Lincoln (2012): All Tell and No Show




In a previous post I wrote about how I didn’t enjoy There Will Be Blood and partly that was due to Daniel Day-Lewis’ strange voice-acting. When I saw the trailer for Lincoln I thought there might be a similar problem in this film, but in fact I quite enjoyed his performance here. I hardly noticed anything strange about the way he sounded and also I didn’t find him too ‘monumental’. There were some other things to admire in Lincoln, for instance the final voting-scene, to which the whole film leads up to. It was well-staged. Unfortunately movie-making is a bit like cooking; it’s how you blend all the ingredients together that ultimately counts. You can use foods that individually taste great but if you mix them in the wrong way, or with other inferior ingredients, the final result will be unsatisfying.

Lincoln has two big problems. The first is that it’s 95% people talking in rooms. In other words, it’s not structurally well-conceived. It doesn’t have enough contrasts. What it needed was two or three major scenes, maybe ten minutes each, showing the war, to get the viewer out into the open, out of those smoky dark rooms, and break up the monotony of all that talk. If such scenes had been interspersed among the main narrative, then it might well have been a good film. They say cinema should ‘show, not tell’ but Lincoln is just tell, tell and more tell. Occasionally a film that is all people talking in rooms can succeed - think of 12 Angry Men or Who’s Afraid of Virginia Woolf? - but for that you need vivid characters in direct, exciting, intriguing conflict, and Lincoln doesn’t have that. It has a clear narrative thread, that much cannot be disputed, but it’s all based around getting enough votes to pass an amendment in the House of Representatives (to abolish slavery, of course), and while the issue is a very emotive one, political maneuvers to get votes on that issue are not in themselves emotionally engaging.

Also, we don’t get enough of a clear idea of the people against the amendment. The parliamentary opposition, the Democrats (at the time Lincoln’s party, the Republicans, were the more liberal of the two) have one or two scenes making their objections heard in the House, but we don’t get to know any of them very well, and none of the well-known actors in the film (Tommy Lee Jones, Sally Field, Joseph-Gordon Levitt, Hal Holbrook, David Straitharn, James Spader, John Hawkes) are on their side, so the fight is not fairly weighted in dramatic terms.  They say American actors don’t like to play baddies; that’s why British actors and other foreigners usually play those roles in American movies. I wish they’d had at least one well-known British actor on the Democrat bench in this film - someone with gravitas like Ian McKellan or Brian Cox.

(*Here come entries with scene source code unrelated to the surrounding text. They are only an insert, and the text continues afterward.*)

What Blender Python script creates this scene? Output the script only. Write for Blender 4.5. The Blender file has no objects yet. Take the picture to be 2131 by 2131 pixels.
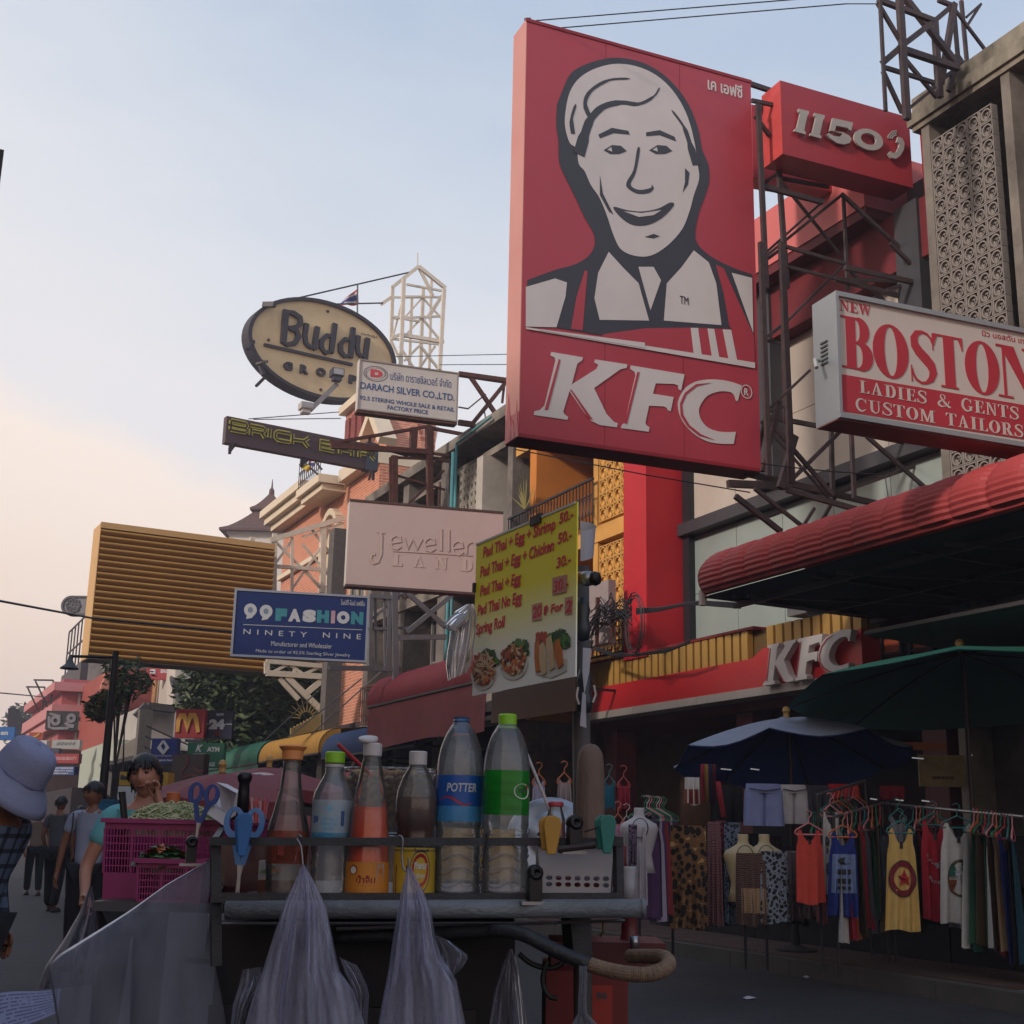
import bpy, math, random
import numpy as np
from mathutils import Vector, Matrix
from mathutils.geometry import tessellate_polygon
R_ = random.Random(7)
sc = bpy.context.scene
C = bpy.data.collections.new('street'); sc.collection.children.link(C)
rad = math.radians
# ---------------------------------------------------------------- camera, world, sun
EYE, YAW, PIT, ROL, F, W0 = 1.25, rad(25), rad(13.9), rad(1.17), 2733.0, 2131
cam_d = bpy.data.cameras.new('camera'); cam = bpy.data.objects.new('camera', cam_d); C.objects.link(cam)
cam_d.sensor_width = 36; cam_d.lens = 36 * F / W0; cam_d.clip_start = .05; cam_d.clip_end = 3000
cam.matrix_world = Matrix.Translation((0, 0, EYE)) @ Matrix.Rotation(-YAW, 4, 'Z') @ Matrix.Rotation(math.pi/2 + PIT, 4, 'X') @ Matrix.Rotation(ROL, 4, 'Z')
sc.camera = cam
sc.view_settings.view_transform = 'Standard'; sc.view_settings.look = 'None'
sc.view_settings.exposure = EXPO = 0.0; sc.view_settings.gamma = 1; sc.view_settings.use_curve_mapping = False
sc.render.engine = 'CYCLES'
sc.cycles.max_bounces = 8; sc.cycles.transparent_max_bounces = 24; sc.cycles.diffuse_bounces = 3; sc.cycles.glossy_bounces = 3; sc.cycles.transmission_bounces = 5
sc.cycles.use_denoising = True; sc.cycles.caustics_reflective = False; sc.cycles.caustics_refractive = False
SUN_EL, SUN_AZ = rad(24), rad(-107)      # azimuth from +Y towards +X
world = bpy.data.worlds.new('World'); sc.world = world; world.use_nodes = True
def lin(h):
    if isinstance(h, str):
        h = h.lstrip('#'); c = [int(h[i:i+2], 16) / 255 for i in (0, 2, 4)]
        return tuple(x / 12.92 if x <= .04045 else ((x + .055) / 1.055) ** 2.4 for x in c) + (1,)
    return tuple(h)[:3] + (1,)
def world_nodes():
    nt = world.node_tree; N = nt.nodes; L = nt.links; N.clear()
    out = N.new('ShaderNodeOutputWorld'); bg = N.new('ShaderNodeBackground'); L.new(bg.outputs[0], out.inputs[0])
    tc = N.new('ShaderNodeTexCoord'); sep = N.new('ShaderNodeSeparateXYZ'); L.new(tc.outputs['Generated'], sep.inputs[0])
    nz = N.new('ShaderNodeTexNoise'); nz.inputs['Scale'].default_value = 2.2; nz.inputs['Detail'].default_value = 8; nz.inputs['Roughness'].default_value = .56
    mp = N.new('ShaderNodeMapping'); mp.inputs['Scale'].default_value = (1, 1, 2.0); L.new(tc.outputs['Generated'], mp.inputs[0]); L.new(mp.outputs[0], nz.inputs[0])
    def math_(op, a, b):
        m = N.new('ShaderNodeMath'); m.operation = op
        for i, v in enumerate((a, b)):
            if isinstance(v, (int, float)): m.inputs[i].default_value = v
            else: L.new(v, m.inputs[i])
        return m.outputs[0]
    n = math_('MULTIPLY', math_('SUBTRACT', nz.outputs[0], .5), .34)
    side = math_('MULTIPLY', sep.outputs[0], .34)
    fac = math_('ADD', math_('ADD', sep.outputs[2], n), side)
    r = N.new('ShaderNodeValToRGB'); L.new(fac, r.inputs[0])
    e = r.color_ramp.elements
    stops = [(0.0, '#e4cbb6'), (.14, '#ecd6c5'), (.31, '#f0e1d6'), (.35, '#dfdcde'), (.45, '#d4d6dc'), (.57, '#c2cad6'), (.7, '#a9b8cd'), (.9, '#8fa8c8')]
    e[0].position = stops[0][0]; e[0].color = lin(stops[0][1]); e[1].position = stops[-1][0]; e[1].color = lin(stops[-1][1])
    for p, c in stops[1:-1]:
        x = e.new(p); x.color = lin(c)
    sky = N.new('ShaderNodeTexSky'); sky.sky_type = 'NISHITA'; sky.sun_disc = False
    sky.sun_elevation = SUN_EL; sky.sun_rotation = SUN_AZ; sky.air_density = 1.5; sky.dust_density = 4
    sm = N.new('ShaderNodeVectorMath'); sm.operation = 'SCALE'; sm.inputs['Scale'].default_value = .06; L.new(sky.outputs[0], sm.inputs[0])
    mx = N.new('ShaderNodeMix'); mx.data_type = 'RGBA'; mx.inputs[0].default_value = .12
    L.new(r.outputs[0], mx.inputs[6]); L.new(sm.outputs[0], mx.inputs[7]); L.new(mx.outputs[2], bg.inputs[0]); bg.inputs[1].default_value = 1.36
world_nodes()
sun_d = bpy.data.lights.new('sun', 'SUN'); sun = bpy.data.objects.new('sun', sun_d); C.objects.link(sun)
sun_d.energy = 2.9; sun_d.angle = rad(5); sun_d.color = (1, .86, .76)
sdir = Vector((math.sin(SUN_AZ) * math.cos(SUN_EL), math.cos(SUN_AZ) * math.cos(SUN_EL), math.sin(SUN_EL)))
sun.rotation_euler = sdir.to_track_quat('Z', 'Y').to_euler()
# ---------------------------------------------------------------- pixel rays (2131 px photograph)
CM = cam.matrix_world.to_3x3(); CO = Vector((0, 0, EYE)); FWD = Vector((math.sin(YAW), math.cos(YAW), 0)); RGT = Vector((math.cos(YAW), -math.sin(YAW), 0))
def ray(x, y): return CM @ Vector(((x - W0/2) / F, -(y - W0/2) / F, -1))
def atX(x, y, X): r = ray(x, y); return CO + r * (X / r.x)
def atY(x, y, Y): r = ray(x, y); return CO + r * (Y / r.y)
def atZ(x, y, Z): r = ray(x, y); return CO + r * ((Z - EYE) / r.z)
def atD(x, y, D): r = ray(x, y); return CO + r * (D / r.dot(FWD))
def proj(p): q = CM.transposed() @ (Vector(p) - CO); return (W0/2 - F*q.x/q.z, W0/2 + F*q.y/q.z)
PX = 1 / 2815.0
# ---------------------------------------------------------------- materials
MATS = {}
def M(name, col='#808080', rough=.65, var=.12, scale=6, bump=0, metal=0, dirt=0, dcol='#2a2622', dscale=1.2, spec=.4, stretch=None, bscale=None):
    if name in MATS: return MATS[name]
    m = bpy.data.materials.new(name); m.use_nodes = True; MATS[name] = m
    nt = m.node_tree; N = nt.nodes; L = nt.links; b = N['Principled BSDF']
    b.inputs['Roughness'].default_value = rough; b.inputs['Metallic'].default_value = metal; b.inputs['Specular IOR Level'].default_value = spec
    c = lin(col); tc = N.new('ShaderNodeTexCoord'); vec = tc.outputs['Object']
    if stretch:
        mp = N.new('ShaderNodeMapping'); mp.inputs['Scale'].default_value = stretch; L.new(vec, mp.inputs[0]); vec = mp.outputs[0]
    nz = N.new('ShaderNodeTexNoise'); nz.inputs['Scale'].default_value = scale; nz.inputs['Detail'].default_value = 6; nz.inputs['Roughness'].default_value = .62; L.new(vec, nz.inputs[0])
    r = N.new('ShaderNodeValToRGB'); L.new(nz.outputs[0], r.inputs[0]); e = r.color_ramp.elements
    e[0].position = .3; e[1].position = .7
    e[0].color = tuple(max(0, x * (1 - var)) for x in c[:3]) + (1,); e[1].color = tuple(min(1, x * (1 + var)) for x in c[:3]) + (1,)
    src = r.outputs[0]
    if dirt:
        n2 = N.new('ShaderNodeTexNoise'); n2.inputs['Scale'].default_value = dscale; n2.inputs['Detail'].default_value = 8; n2.inputs['Roughness'].default_value = .7; L.new(vec, n2.inputs[0])
        r2 = N.new('ShaderNodeValToRGB'); L.new(n2.outputs[0], r2.inputs[0]); r2.color_ramp.elements[0].position = .42; r2.color_ramp.elements[1].position = .68
        r2.color_ramp.elements[1].color = (dirt, dirt, dirt, 1)
        mx = N.new('ShaderNodeMix'); mx.data_type = 'RGBA'; L.new(r2.outputs[0], mx.inputs[0]); L.new(src, mx.inputs[6]); mx.inputs[7].default_value = lin(dcol); src = mx.outputs[2]
    L.new(src, b.inputs['Base Color'])
    if bump:
        n3 = N.new('ShaderNodeTexNoise'); n3.inputs['Scale'].default_value = bscale or scale * 6; n3.inputs['Detail'].default_value = 6; L.new(vec, n3.inputs[0])
        bp = N.new('ShaderNodeBump'); bp.inputs['Strength'].default_value = bump; bp.inputs['Distance'].default_value = .02; L.new(n3.outputs[0], bp.inputs['Height']); L.new(bp.outputs[0], b.inputs['Normal'])
    return m
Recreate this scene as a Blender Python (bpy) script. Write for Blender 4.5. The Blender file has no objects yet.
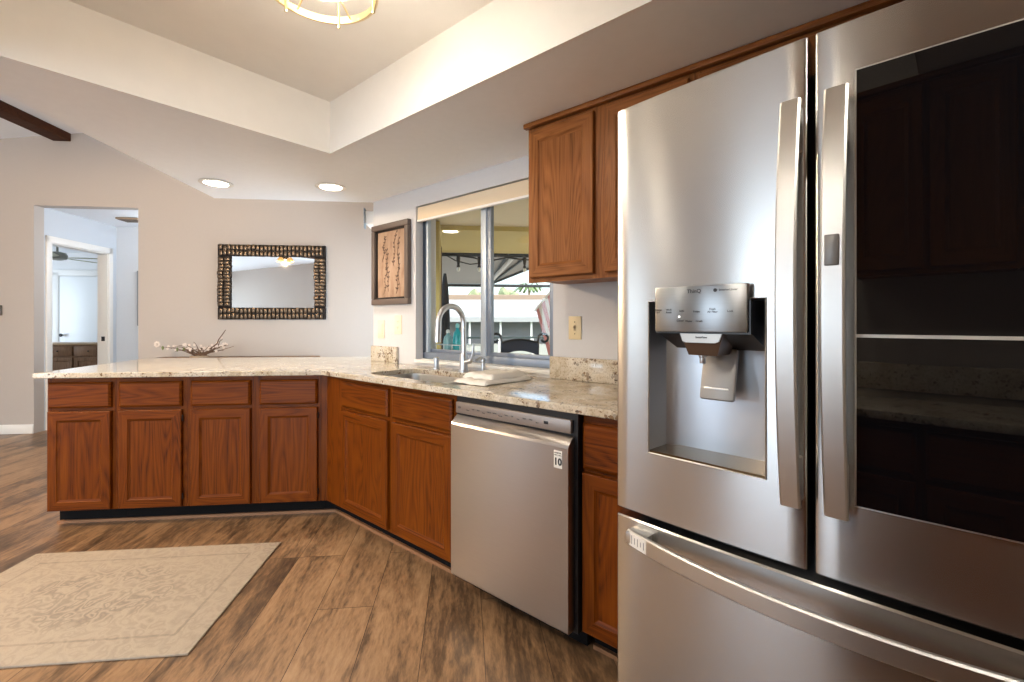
import bpy, bmesh, math, random
from math import sin, cos, pi, radians, sqrt
from mathutils import Vector, Matrix

random.seed(7)
C = bpy.context.scene.collection
S = bpy.context.scene

# ------------------------------------------------------------ frames
TR, PH, TK = radians(49.7), radians(6.0), radians(45.4)
ROT_R, ROT_F, ROT_K = -(pi/2 - TR), PH, -(pi/2 - TK)
def RW(s, e):            # window-wall frame: s away along the wall, e towards the wall
    return (-s*sin(TR) + e*cos(TR), s*cos(TR) + e*sin(TR))
def FW(f, g):            # peninsula / mirror-wall frame
    return (f*cos(PH) - g*sin(PH), f*sin(PH) + g*cos(PH))
def toF(x, y):
    return (x*cos(PH) + y*sin(PH), -x*sin(PH) + y*cos(PH))
def R2F(s, e): return toF(*RW(s, e))

# ------------------------------------------------------------ camera
cam = bpy.data.cameras.new('camera')
cam.sensor_width = 36.0
cam.lens = 455.0/1024.0*36.0
cam.shift_y = -(341.0-322.0)/1024.0
cam.clip_start = 0.02
cam.clip_end = 400
camo = bpy.data.objects.new('camera', cam)
C.objects.link(camo)
camo.location = (0, 0, 1.21)
camo.rotation_euler = (pi/2, 0, 0)
S.camera = camo

# ------------------------------------------------------------ view, world, sun, daylight
S.view_settings.view_transform = 'Standard'
S.view_settings.look = 'None'
S.view_settings.exposure = 0.88
S.view_settings.gamma = 1.0
S.view_settings.use_curve_mapping = False

W = bpy.data.worlds.new('sky')
S.world = W
W.use_nodes = True
wn = W.node_tree
sky = wn.nodes.new('ShaderNodeTexSky')
sky.sky_type = 'NISHITA'
sky.sun_disc = False
sky.sun_elevation = radians(48)
sky.sun_rotation = radians(150)
sky.dust_density = 3.0
sky.ozone_density = 1.0
wn.links.new(sky.outputs[0], wn.nodes['Background'].inputs[0])
wn.nodes['Background'].inputs[1].default_value = 0.30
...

As for the South, you’d think their opposition to the amendment might figure strongly in this story too, but no, it barely gets mentioned. Their existence in fact seems completely marginal to the film, so another opportunity is missed. The civil war itself is strangely absent from the narrative. All the characters are living through this tumultuous time and make reference to it but it seems to be happening a long way off in a foreign country. As I said, a few major scenes showing the war would have solved that problem, and put everything into perspective, but it, and Southerners in general, never become real for the viewer. All we have are a very brief scene of a battle right at the start and a few shots of the aftermath of a battle near the end. So a film set during the greatest internal conflict the US has ever known is somehow devoid of dramatic conflict. (There’s also a very interesting, beautifully-filmed dream-sequence at the start which briefly got my hopes up that this would be a weird, impressionistic portrait of Lincoln, but no such luck; the rest of the film is determinedly realistic and prosaic.)

The other big problem with the film is the way people talk. I guess we have to blame screenwriter Tony Kushner for that, but I’m surprised Spielberg didn’t do anything about this problem, because he’s usually good at having characters speak naturally and believably. Kushner’s Angels in America is a magnificent achievement (judging by the TV mini-series starring Meryl Streep and Al Pacino) so it’s strange that his work here is so clunky and undramatic. Speechifying may be fine when politicians have the floor in the House but here virtually every line every character says is a speech, or sounds like the start of a speech. Far too many sentences are ridiculously over-extended, with two or three sub-clauses. There’s no spontaneity. Everyone talks as if their words were being recorded for posterity. Even when Lincoln and his wife are having private conversations in their bedroom they announce their too well-thought-out ideas to each other. And it’s as if they’re saying at the end of every Homeric line: ‘Ok, now it’s your turn to speak.’ That may or may not be historically accurate. I somehow doubt it, but anyway it’s immaterial. What matters is that dramatically it doesn’t work. It’s tiring to listen to people talk in this formal, stilted manner for 2 ½ hours. It’s as if Kushner thought he was writing an academic history book, but someone should have told him that history books and films about history don’t succeed for the same reasons.   

I was surprised at how much I liked Spielberg’s last two films: The Adventures of Tintin: The Secret of the Unicorn and War Horse. Both of them are superior to Lincoln. Here’s another ten Spielberg films which are far more worthy of your time: Duel, Jaws, Close Encounters, Raiders of the Lost Ark, The Color Purple, Jurassic Park, Saving Private Ryan, Catch Me If You Can, War of the Worlds and Munich.

PS It was interesting that when I checked this film on Rotten Tomatoes there were many critics saying this was one of Spielberg’s best, and many ordinary film-goers saying they were bored and unimpressed by it. I think this is one case where critics are defending the film because it’s literate and wordy and ‘intellectual’, but really those qualities count for nothing if it doesn’t work as drama.